AIM OF THE TASK = Each line from the top of the listing through the one holding "COL = SC.collection" should be restated word for word, with nothing added and no pictures.

EXTRACTED MATERIAL =
---
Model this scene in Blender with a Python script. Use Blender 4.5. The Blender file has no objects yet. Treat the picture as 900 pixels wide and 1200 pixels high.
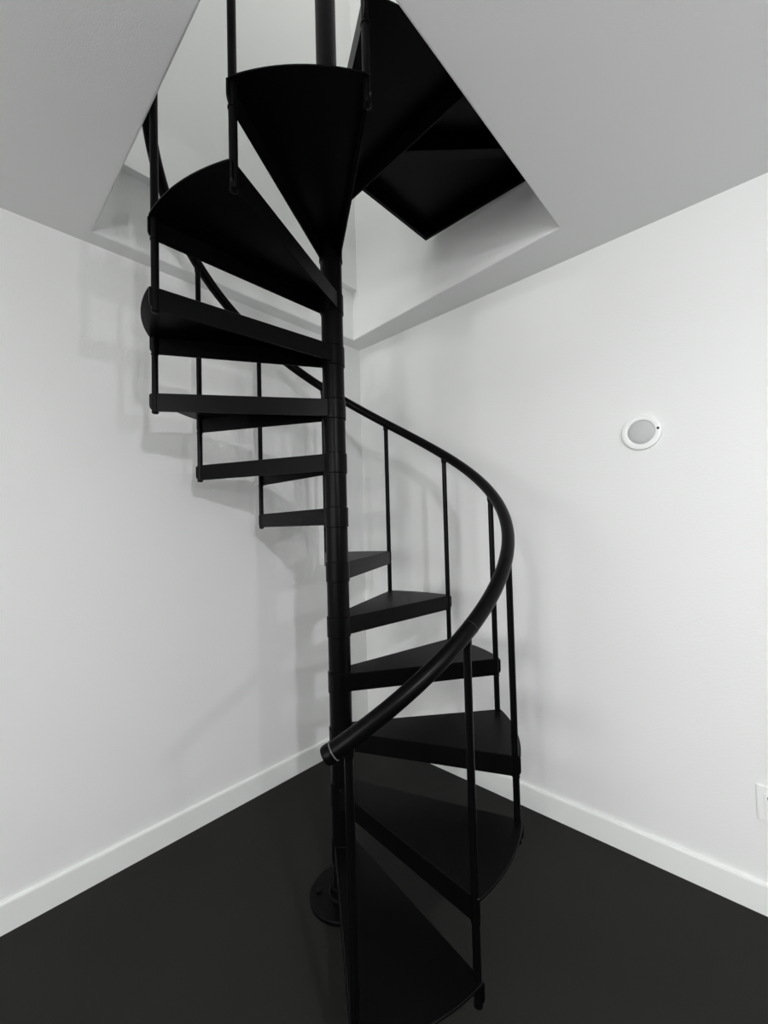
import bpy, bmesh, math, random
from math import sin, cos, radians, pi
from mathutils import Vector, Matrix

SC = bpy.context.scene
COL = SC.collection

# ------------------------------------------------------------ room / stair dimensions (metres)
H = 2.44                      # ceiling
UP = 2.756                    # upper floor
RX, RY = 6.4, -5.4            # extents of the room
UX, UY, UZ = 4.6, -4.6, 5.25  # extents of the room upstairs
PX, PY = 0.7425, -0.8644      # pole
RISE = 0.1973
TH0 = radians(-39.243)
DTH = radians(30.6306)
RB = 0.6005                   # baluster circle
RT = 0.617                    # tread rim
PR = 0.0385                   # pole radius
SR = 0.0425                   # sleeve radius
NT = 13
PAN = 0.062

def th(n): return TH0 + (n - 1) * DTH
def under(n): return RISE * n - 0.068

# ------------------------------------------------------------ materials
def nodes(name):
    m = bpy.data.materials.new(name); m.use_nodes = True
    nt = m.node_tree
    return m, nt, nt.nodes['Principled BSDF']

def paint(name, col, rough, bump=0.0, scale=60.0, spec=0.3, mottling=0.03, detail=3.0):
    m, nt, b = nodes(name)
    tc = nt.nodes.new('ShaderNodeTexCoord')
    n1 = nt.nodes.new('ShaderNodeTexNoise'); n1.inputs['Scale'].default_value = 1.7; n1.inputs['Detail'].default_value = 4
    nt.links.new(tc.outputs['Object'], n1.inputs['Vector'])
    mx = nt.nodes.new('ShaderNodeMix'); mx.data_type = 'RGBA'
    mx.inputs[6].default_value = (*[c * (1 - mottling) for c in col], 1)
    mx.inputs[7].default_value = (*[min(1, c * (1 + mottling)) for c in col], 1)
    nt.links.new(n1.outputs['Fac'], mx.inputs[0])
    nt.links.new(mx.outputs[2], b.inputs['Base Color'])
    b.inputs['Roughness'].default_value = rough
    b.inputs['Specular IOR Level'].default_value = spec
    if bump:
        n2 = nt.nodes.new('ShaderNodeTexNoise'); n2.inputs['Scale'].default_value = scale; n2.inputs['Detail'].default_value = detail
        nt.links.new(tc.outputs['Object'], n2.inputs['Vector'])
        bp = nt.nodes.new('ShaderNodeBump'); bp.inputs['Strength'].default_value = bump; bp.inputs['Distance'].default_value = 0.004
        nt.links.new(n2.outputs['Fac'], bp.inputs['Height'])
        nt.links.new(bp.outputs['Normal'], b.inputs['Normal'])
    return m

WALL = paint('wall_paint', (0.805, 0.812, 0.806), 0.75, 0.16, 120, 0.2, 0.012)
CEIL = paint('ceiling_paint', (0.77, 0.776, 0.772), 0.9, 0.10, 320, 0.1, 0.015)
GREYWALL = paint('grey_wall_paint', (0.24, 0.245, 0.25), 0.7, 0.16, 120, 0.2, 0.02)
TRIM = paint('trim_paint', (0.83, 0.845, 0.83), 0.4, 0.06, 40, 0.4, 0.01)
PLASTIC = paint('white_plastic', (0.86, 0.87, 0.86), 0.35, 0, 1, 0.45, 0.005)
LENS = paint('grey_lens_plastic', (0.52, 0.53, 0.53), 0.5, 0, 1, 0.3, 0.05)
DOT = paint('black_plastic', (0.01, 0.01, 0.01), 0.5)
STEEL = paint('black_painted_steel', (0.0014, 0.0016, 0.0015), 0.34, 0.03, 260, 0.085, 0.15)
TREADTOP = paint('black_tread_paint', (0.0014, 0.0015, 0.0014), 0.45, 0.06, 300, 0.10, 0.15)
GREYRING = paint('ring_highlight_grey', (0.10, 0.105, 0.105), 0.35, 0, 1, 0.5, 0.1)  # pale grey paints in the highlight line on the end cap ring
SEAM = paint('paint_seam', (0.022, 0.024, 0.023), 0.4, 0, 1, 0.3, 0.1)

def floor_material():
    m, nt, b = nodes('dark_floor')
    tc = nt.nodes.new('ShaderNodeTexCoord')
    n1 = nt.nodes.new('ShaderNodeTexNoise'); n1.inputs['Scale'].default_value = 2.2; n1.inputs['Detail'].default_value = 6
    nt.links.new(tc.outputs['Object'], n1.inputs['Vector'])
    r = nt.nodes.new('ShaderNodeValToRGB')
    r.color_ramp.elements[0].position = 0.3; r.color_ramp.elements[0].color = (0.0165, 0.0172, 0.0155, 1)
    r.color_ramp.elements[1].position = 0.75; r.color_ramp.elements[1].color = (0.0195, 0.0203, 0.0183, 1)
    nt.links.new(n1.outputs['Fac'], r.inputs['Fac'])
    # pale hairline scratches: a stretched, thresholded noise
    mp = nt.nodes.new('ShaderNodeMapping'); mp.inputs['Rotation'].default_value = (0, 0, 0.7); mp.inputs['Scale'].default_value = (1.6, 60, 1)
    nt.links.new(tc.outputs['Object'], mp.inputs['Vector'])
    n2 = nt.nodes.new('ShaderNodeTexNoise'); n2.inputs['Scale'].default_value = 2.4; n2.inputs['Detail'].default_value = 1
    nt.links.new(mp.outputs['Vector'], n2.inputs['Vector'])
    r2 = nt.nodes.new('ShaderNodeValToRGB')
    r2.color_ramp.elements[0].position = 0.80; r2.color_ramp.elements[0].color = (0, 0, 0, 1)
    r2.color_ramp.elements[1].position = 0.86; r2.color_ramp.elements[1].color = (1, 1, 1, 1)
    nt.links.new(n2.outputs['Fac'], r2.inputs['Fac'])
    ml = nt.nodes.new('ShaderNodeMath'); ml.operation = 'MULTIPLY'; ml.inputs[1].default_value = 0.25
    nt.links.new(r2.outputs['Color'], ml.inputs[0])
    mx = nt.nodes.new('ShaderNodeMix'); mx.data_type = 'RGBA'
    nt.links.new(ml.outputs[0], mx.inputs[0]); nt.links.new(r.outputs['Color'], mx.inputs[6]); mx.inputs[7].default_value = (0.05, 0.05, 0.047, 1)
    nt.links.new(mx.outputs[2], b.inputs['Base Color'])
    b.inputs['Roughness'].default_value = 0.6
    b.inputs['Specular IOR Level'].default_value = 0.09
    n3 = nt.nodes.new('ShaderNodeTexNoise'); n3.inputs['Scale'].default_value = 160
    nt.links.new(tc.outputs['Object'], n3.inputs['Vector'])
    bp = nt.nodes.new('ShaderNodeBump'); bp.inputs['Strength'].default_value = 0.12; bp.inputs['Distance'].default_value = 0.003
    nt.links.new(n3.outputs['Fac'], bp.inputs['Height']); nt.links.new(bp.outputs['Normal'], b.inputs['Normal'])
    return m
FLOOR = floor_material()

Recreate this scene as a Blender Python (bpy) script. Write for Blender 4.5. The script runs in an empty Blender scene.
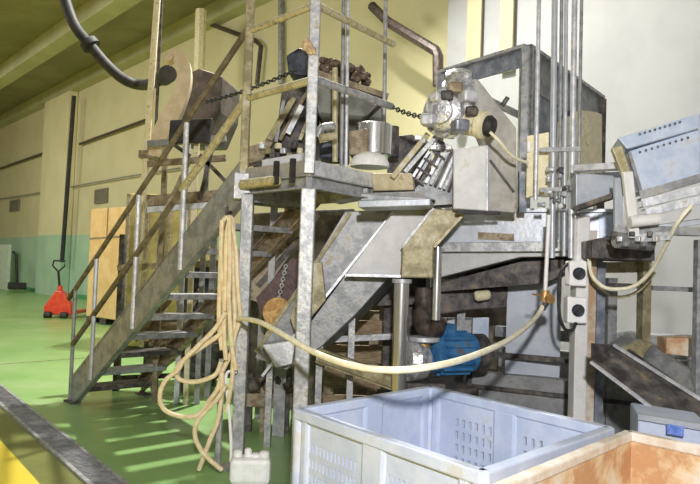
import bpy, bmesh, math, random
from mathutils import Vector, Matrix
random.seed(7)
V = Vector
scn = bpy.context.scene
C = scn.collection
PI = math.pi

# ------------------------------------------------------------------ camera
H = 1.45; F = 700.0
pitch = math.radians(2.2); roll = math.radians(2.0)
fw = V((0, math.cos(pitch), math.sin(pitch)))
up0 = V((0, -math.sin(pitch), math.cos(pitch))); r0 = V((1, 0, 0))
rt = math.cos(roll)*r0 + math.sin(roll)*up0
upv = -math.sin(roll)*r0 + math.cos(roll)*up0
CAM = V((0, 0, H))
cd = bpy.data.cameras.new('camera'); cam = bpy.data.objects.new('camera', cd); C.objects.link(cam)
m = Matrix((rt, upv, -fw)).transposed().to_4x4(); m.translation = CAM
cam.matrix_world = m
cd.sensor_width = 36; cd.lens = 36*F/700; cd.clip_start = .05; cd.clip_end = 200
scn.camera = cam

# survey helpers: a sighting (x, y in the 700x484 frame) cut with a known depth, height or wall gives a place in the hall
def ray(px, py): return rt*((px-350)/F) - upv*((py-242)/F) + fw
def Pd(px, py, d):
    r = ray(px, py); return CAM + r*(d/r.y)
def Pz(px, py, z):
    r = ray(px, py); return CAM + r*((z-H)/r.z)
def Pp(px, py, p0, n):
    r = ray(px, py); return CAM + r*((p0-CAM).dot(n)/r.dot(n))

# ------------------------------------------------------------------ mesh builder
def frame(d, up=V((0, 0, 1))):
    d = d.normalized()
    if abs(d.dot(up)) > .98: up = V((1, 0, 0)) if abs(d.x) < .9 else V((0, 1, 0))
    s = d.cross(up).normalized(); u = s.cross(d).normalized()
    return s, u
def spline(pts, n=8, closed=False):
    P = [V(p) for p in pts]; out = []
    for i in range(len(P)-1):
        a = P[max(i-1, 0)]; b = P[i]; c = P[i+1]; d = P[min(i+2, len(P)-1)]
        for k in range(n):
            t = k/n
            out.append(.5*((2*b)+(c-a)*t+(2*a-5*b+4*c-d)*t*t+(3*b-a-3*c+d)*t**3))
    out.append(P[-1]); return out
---
EXPECTED OUTPUT =
Model this scene in Blender with a Python script. Use Blender 4.5. The Blender file has no objects yet. Treat the picture as 900 pixels wide and 1200 pixels high.
import bpy, bmesh, math, random
from math import sin, cos, radians, pi
from mathutils import Vector, Matrix

SC = bpy.context.scene
COL = SC.collection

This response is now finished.